`int _(-2) ^(3) (1)/(x +5) dx =`

To solve the integral \(\int_{-2}^{3} \frac{1}{x + 5} \, dx\), we can follow these steps: ### Step 1: Set up the integral We start with the integral: \[ I = \int_{-2}^{3} \frac{1}{x + 5} \, dx \] ### Step 2: Use substitution Let \(t = x + 5\). Then, we differentiate: \[ \frac{dt}{dx} = 1 \implies dx = dt \] ### Step 3: Change the limits of integration Now we need to change the limits of integration according to our substitution: - When \(x = -2\), \(t = -2 + 5 = 3\) - When \(x = 3\), \(t = 3 + 5 = 8\) So, the integral becomes: \[ I = \int_{3}^{8} \frac{1}{t} \, dt \] ### Step 4: Integrate The integral of \(\frac{1}{t}\) is \(\log |t|\).

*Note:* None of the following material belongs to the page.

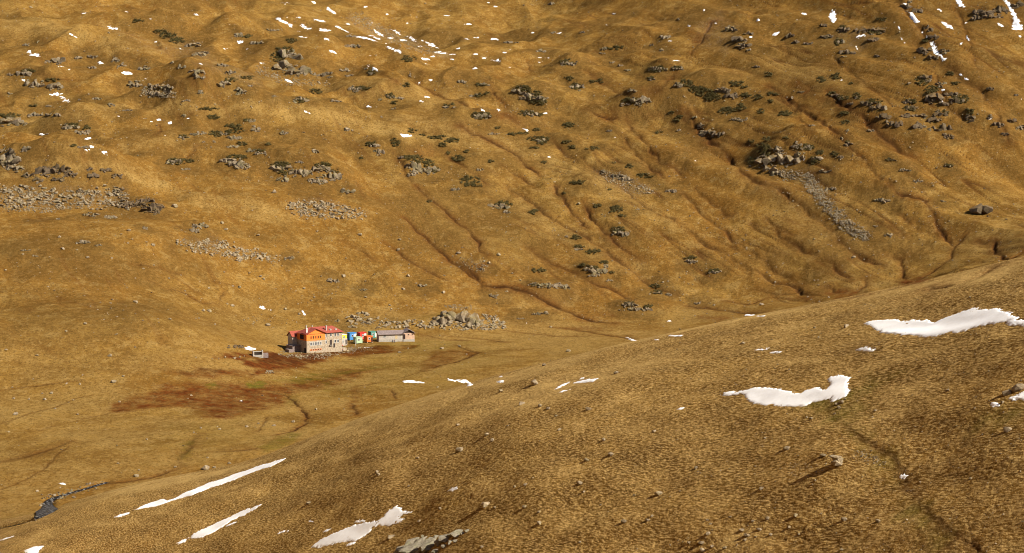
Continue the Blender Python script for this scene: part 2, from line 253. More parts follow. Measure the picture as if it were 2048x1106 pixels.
SNOW = '''
A: 503,80,12,5,0;758,71,12,4,10;895,113,12,4,10;1172,87,16,6,10;670,168,26,10,15;420,205,34,8,28;32,248,22,8,15;180,322,20,9,20;220,333,20,9,5;597,377,17,7,0;367,397,16,6,0;757,436,38,10,15;878,473,18,4,5;327,564,40,9,-5;375,580,18,9,20;395,602,28,8,8;137,479,14,6,20;333,718,10,6,0;712,695,10,4,0;905,727,20,5,10;957,718,20,8,0;1015,736,10,8,0;1127,708,10,5,0;1133,604,16,5,0;253,803,14,5,0;495,830,36,5,-5;550,879,14,5,0;512,896,20,4,0;625,909,13,7,-10;933,251,8,4,0;1085,295,14,5,30;1205,383,16,6,20;1437,250,18,12,10;1352,290,14,6,0;1483,294,11,5,0;1566,377,14,4,0;1377,149,11,4,0;1725,482,30,11,30;1656,449,14,4,0
A: 1680,120,36,10,28;1742,155,22,9,35;1725,106,18,5,25;1782,103,12,7,0;1777,187,14,4,0;1825,162,40,11,18;1812,222,26,4,10;1933,178,38,14,5;1955,236,28,12,15;1715,14,32,13,-5;1877,15,12,10,30;1985,68,38,8,32;1920,125,42,8,12;2027,165,18,8,20;1990,310,32,6,22;1825,665,12,4,25;1855,679,10,4,20;1545,809,14,6,0;987,810,12,4,0;415,415,8,4,0
B: 23,185,50,9,30;80,213,26,5,20;140,42,10,5,0;33,145,14,6,0;175,135,12,6,0;223,200,34,10,35;318,186,34,8,28;205,228,36,8,25;180,240,40,5,12;290,227,20,5,0;128,225,24,4,10;262,262,42,5,15;308,296,48,7,22;370,243,24,8,10;425,235,30,6,30;465,277,15,4,0;515,255,40,7,20;545,275,36,6,20;185,338,28,6,22;158,394,12,4,35;205,416,26,7,35;505,354,26,5,5;590,314,52,9,12;660,324,24,3,0;545,338,16,3,0;673,357,30,6,15;680,294,22,4,-5;810,325,30,7,8;860,347,40,9,15;915,360,30,5,12;876,388,18,3,0;915,234,30,9,0;752,233,20,4,0;790,225,24,7,5;665,248,14,4,0
B: 640,92,26,5,0;758,144,22,3,0;973,314,14,4,0;1190,343,34,4,0;1230,346,16,3,0;1180,372,14,3,0;1000,405,10,3,0;870,308,10,3,0;803,412,18,12,0;1052,443,18,8,15;532,479,10,10,0;461,491,16,9,30;868,484,9,5,0;1858,173,18,9,-5;1580,150,9,3,0;1625,82,9,4,0;1290,198,22,4,0;1957,245,15,4,0;1140,194,7,3,0;1778,368,8,5,0;160,639,15,9,15;478,606,14,5,25;512,581,16,4,0;840,656,22,7,28;937,658,12,8,20;1217,678,16,7,0;1057,747,18,7,30;1105,775,17,10,20;385,812,31,8,3;185,809,12,4,0;868,849,12,8,20;772,882,16,4,20;300,899,12,4,0;1635,821,8,4,0
B: 1236,852,8,5,0;1235,940,10,3,0;1130,1023,9,5,20;1318,405,10,4,0;1010,296,9,4,0;500,384,12,9,0;390,137,7,3,0;920,40,9,4,0;275,86,7,4,0;877,15,9,3,0;2000,362,26,4,0
C: 722,82,20,9,25;690,128,14,4,40;710,147,8,4,40;552,204,18,9,-20;451,122,8,8,0;778,212,6,9,0;757,143,7,4,0;125,60,6,12,0;25,97,14,4,10;112,151,20,5,-12;38,157,8,4,0;195,138,8,5,0;44,289,11,4,0;87,291,8,4,0;408,227,12,9,30;1065,215,24,10,-10;1040,290,18,8,60;1262,130,18,8,55;1290,165,14,6,60;1308,232,8,7,60;1328,257,9,7,40;1532,58,18,10,30;1585,155,42,9,28;1690,135,9,6,0;1680,183,12,9,0;1700,228,20,7,65;1660,262,12,9,-20;1590,235,10,7,45;1745,350,14,5,80;1900,150,20,8,20;2015,217,8,7,0;1665,450,30,8,32;1698,473,12,5,20;1550,605,14,9,60;1556,540,8,4,0;1830,706,8,7,0;2023,592,14,6,-10
C: 720,953,8,4,0;70,962,9,5,0;1814,574,6,4,0;955,480,10,5,20;1432,195,8,7,0;1462,230,12,8,50
D: 1570,732,20,10,25;1622,750,18,7,20;1814,762,18,9,55
F: 1090,982,55,17,0;462,984,36,5,-5;558,1000,32,5,-3;395,779,30,6,0;465,785,22,3,0
E: 1995,902,34,5,0;1880,926,15,4,0;1730,922,35,4,20;1107,825,10,4,0;1960,813,14,4,0
G: 1385,933,34,5,-22;1695,980,28,6,-15;1860,918,16,5,0;1945,973,26,14,-15;380,695,20,9,10;30,1022,45,5,-18;1445,197,10,3,0
H: 658,728,32,8,-8;425,84,57,11,5;655,72,30,8,15;735,82,45,12,12;765,100,14,14,0;950,82,22,7,0;952,52,8,4,0;1320,105,50,7,-28;1475,77,72,11,-8;1442,62,14,7,-20;1330,138,28,5,-15;2030,243,12,7,-20;112,918,24,8,0;50,1055,20,6,-15
I: 1862,222,22,10,20;1313,648,20,11,0
'''
# outlined snow: label | points
SNOWPOLY = [
 ('long wavy white snowfield stretched along the upper right of the near hill', 'F: 1085,825 1150,812 1230,805 1300,812 1380,808 1450,812 1500,825 1560,800 1640,770 1700,745 1750,732 1800,742 1870,738 1920,752 1960,775 2005,790 1985,808 1900,825 1830,830 1740,855 1640,880 1550,893 1470,906 1380,902 1290,893 1200,882 1145,862 1120,845'),
 ('narrow tail of snow at the right frame edge beside the long snowfield', 'F: 1930,820 1990,810 2060,815 2100,820 2100,850 2060,846 1985,840'),
 ('boot-shaped white snow patch with an upright right end on the near hill', 'I: 240,153 270,142 330,140 380,128 440,112 500,115 560,125 610,140 660,148 700,155 740,130 800,118 840,125 865,130 875,100 862,68 880,52 930,48 998,58 985,90 985,160 960,178 900,198 880,175 830,195 760,212 715,230 640,228 560,225 460,220 410,200 380,175 370,158 320,160 260,168'),
 ('snow wedge beside the dark boulders at the right frame edge', 'I: 1965,180 2000,165 2039,148 2100,130 2100,180 2039,185 1975,190'),
 ('longest thin diagonal snow streak on the lower left of the near hill', 'G: 797,850 830,832 900,805 960,785 985,785 1000,795 1050,778 1100,750 1180,715 1250,685 1340,660 1400,635 1480,610 1560,585 1650,555 1710,540 1690,555 1620,590 1560,605 1480,635 1400,670 1330,695 1250,720 1150,760 1060,785 990,808 930,828 870,835 820,848'),
 ('short snow sliver at the lower left end of the longest streak', 'G: 690,890 720,875 775,862 770,872 710,890'),
 ('diagonal snow streak widest at its lower end, below the longest streak', 'G: 1055,1048 1085,1030 1140,1010 1160,990 1210,965 1260,945 1320,915 1400,880 1480,845 1560,818 1530,840 1450,885 1380,915 1330,950 1270,985 1210,1010 1160,1020 1130,1015 1100,1040 1070,1053'),
 ('ragged snow patch at the bottom left corner', 'G: 150,1090 200,1070 265,1063 240,1085 215,1115 170,1120'),
 ('ragged white snow patch with a torn right end left of the bottom rock slabs', 'P: 624,1093 640,1080 665,1068 683,1061 700,1054 722,1047 745,1043 762,1040 770,1030 778,1022 790,1015 800,1014 806,1022 826,1022 815,1030 800,1032 812,1036 800,1046 782,1053 765,1050 745,1055 742,1063 725,1075 705,1083 683,1084 660,1088 640,1095'),
 ('small snow drift left of the lodge above the concrete trough', 'P: 489,694 499,693 503,697 511,696 509,698 501,700 496,701 491,698'),
 ('snow streak at the top edge in the upper right gully, its highest piece', 'C: 1285,-10 1320,-10 1345,38 1330,42 1300,22'),
 ('broken snow blob second down the upper right gully', 'C: 1350,75 1375,75 1395,110 1410,130 1385,138 1365,110'),
 ('long thin snow streak down the middle of the upper right gully', 'C: 1450,205 1475,235 1500,265 1520,300 1545,335 1572,352 1560,365 1530,335 1505,320 1490,285 1470,250'),
 ('snow piece cut by the top edge right of the upper right gully', 'C: 1625,-10 1660,-10 1682,42 1655,40 1635,25'),
 ('widest long snow streak at the top right corner of the slope', 'C: 1915,-12 1940,-12 1975,60 2005,120 2030,180 1970,178 1980,130 1970,90 1945,50'),
 ('upright ragged snow blob high on the right slope', 'C: 870,100 890,62 915,60 912,120 898,135 885,115'),
]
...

Therefore, we have: \[ I = \left[ \log |t| \right]_{3}^{8} \] ### Step 5: Evaluate the definite integral Now we evaluate this from 3 to 8: \[ I = \log |8| - \log |3| = \log 8 - \log 3 \] ### Step 6: Simplify using logarithmic properties Using the property of logarithms that states \(\log a - \log b = \log \frac{a}{b}\): \[ I = \log \frac{8}{3} \] ### Final Answer Thus, the value of the integral is: \[ \int_{-2}^{3} \frac{1}{x + 5} \, dx = \log \frac{8}{3} \] ---